Saudi Arabia is set to begin allowing non-Saudis to invest in publicly-traded companies that own real estate in Mecca and Medina.
According to a statement from the Capital Market Authority, from Monday foreigners will be allowed to purchase shares and convertible debt instruments in firms owning private or public real estate in the holy cities.
This is despite a continuing ban on non-Muslims directly owning property in the cities, which are coveted by many who see them as reliable, stable locations for investment.
Mecca and Medina are hubs for Muslim pilgrims, who flock in their millions to take part in the Hajj and Umrah pilgrimages, providing a regular income to hotels and other services.
Despite a vast global and domestic investment campaign, Saudi Arabia is still dependent on oil revenue to fund its ongoing economic makeover.

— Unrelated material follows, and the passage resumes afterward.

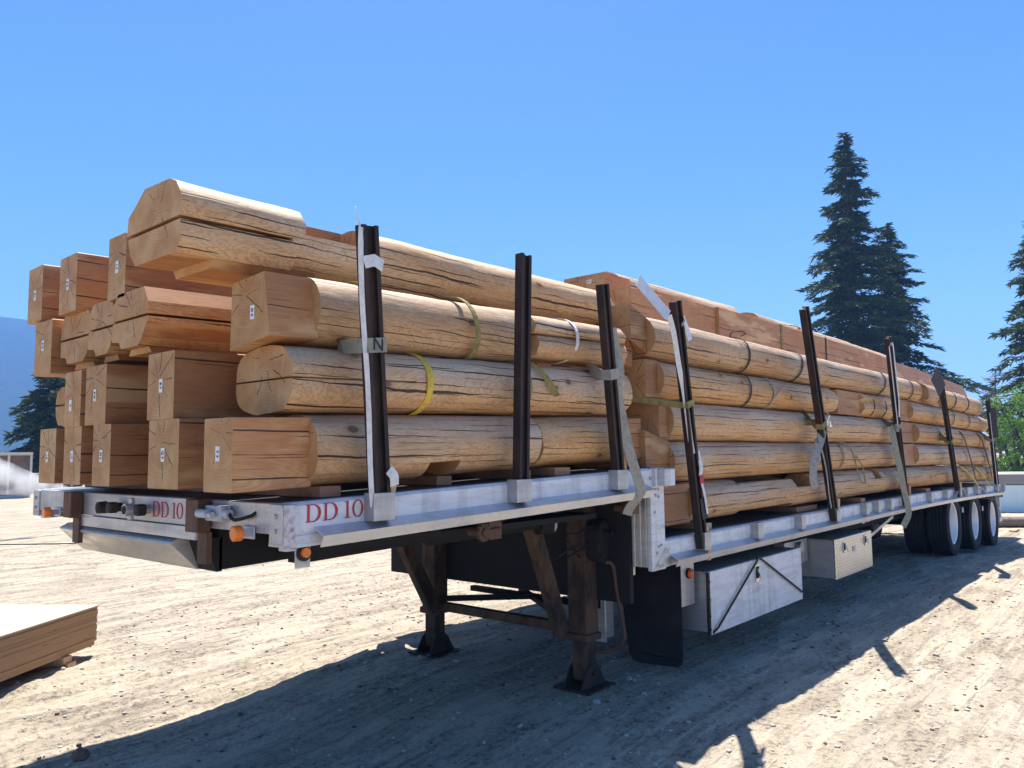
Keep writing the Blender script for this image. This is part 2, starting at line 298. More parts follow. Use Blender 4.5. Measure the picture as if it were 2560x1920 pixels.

The International Monetary Fund has estimated that Saudi Arabia needs oil prices at $96 per barrel to balance its budget, roughly $20 more than where prices currently stand.
The kingdom has also reoriented its spending from overseas into its domestic market.
One indicator of this was that in 2024, the UAE’s Mubadala surpassed Saudi Arabia’s Public Investment Fund (PIF) as the world’s most active sovereign wealth fund.
The PIF’s spending dropping by 37 percent to $19.9bn in 2024 from $31.6bn the previous year, according to a report by the research consultancy firm, Global SWF.
Although Saudi Arabia has seen little direct foreign investment in its projects, international investors have shown a healthy appetite for Saudi debt.
According to Bloomberg, “investor bids for the $12bn bond exceeded $30bn”, and Saudi Arabia sold $17bn of international bonds in 2024, making it second only to Romania amongst emerging markets.